Poet Laureate Juan Felipe Herrera Announces His “La Casa de Colores” Project


In his first official appearance as the 21st Poet Laureate Consultant in Poetry, Juan Felipe Herrera has announced at the Library of Congress National Book Festival the official project of his laureateship, “La Casa de Colores,” which includes an invitation to Americans to contribute a verse to an “epic poem” about the American experience.

The poem, titled “La Familia,” will unfold with a new theme each month about an aspect of American life, values or culture.


Herrera will compile the contributions and announce the next theme on the Poetry and Literature Center’s blog. A word cloud illustrating the responses will be posted to provide a visual snapshot of the language contributors used to articulate the themes.

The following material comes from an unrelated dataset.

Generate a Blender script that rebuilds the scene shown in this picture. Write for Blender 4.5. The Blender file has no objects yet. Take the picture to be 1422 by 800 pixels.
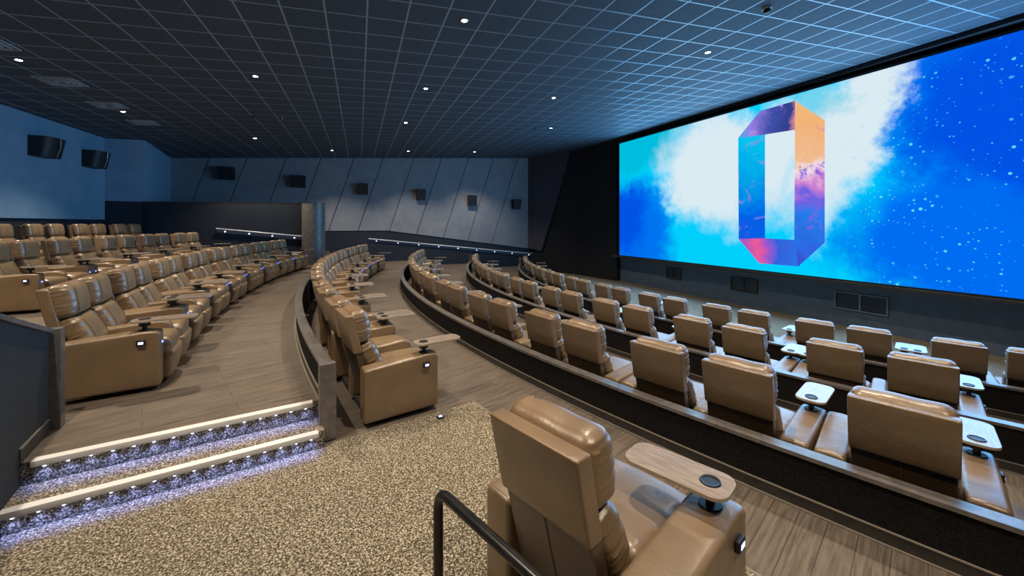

La Casa de Colores also will include a monthly feature on resources at the Library of Congress. “El Jardín,” a feature that includes videos, poems and blog posts, will show Herrera interacting with and responding to select items throughout the library.


According to Herrera, “La Casa de Colores, ‘the House of Colors,’ is a house for all voices. In this house we will feed the hearth and heart of our communities with creativity and imagination. And we will stand together in times of struggle and joy.”


In developing the project, Herrera said, “If it is a ‘casa,’ a grand house for all of us, we must be a ‘familia,’ a family. A family cannot flourish without a ‘jardín,’ a garden to care for, to create. Our garden is our luminous Library of Congress with inspirations nestled inside for more than 200 years.”


La Casa de Colores will be launched on www.loc.gov/poetry in mid-September to coincide with the Library’s Hispanic Heritage Month celebrations. For more information about Hispanic Heritage Month at the Library of Congress, visit www.loc.gov/rr/hispanic/events.html.


La Casa de Colores will complement the laureate’s year of public programs in the capital. These programs, co-sponsored by the Library’s Hispanic Division, will champion U.S. Hispanic literature and its connection to larger cultural movements.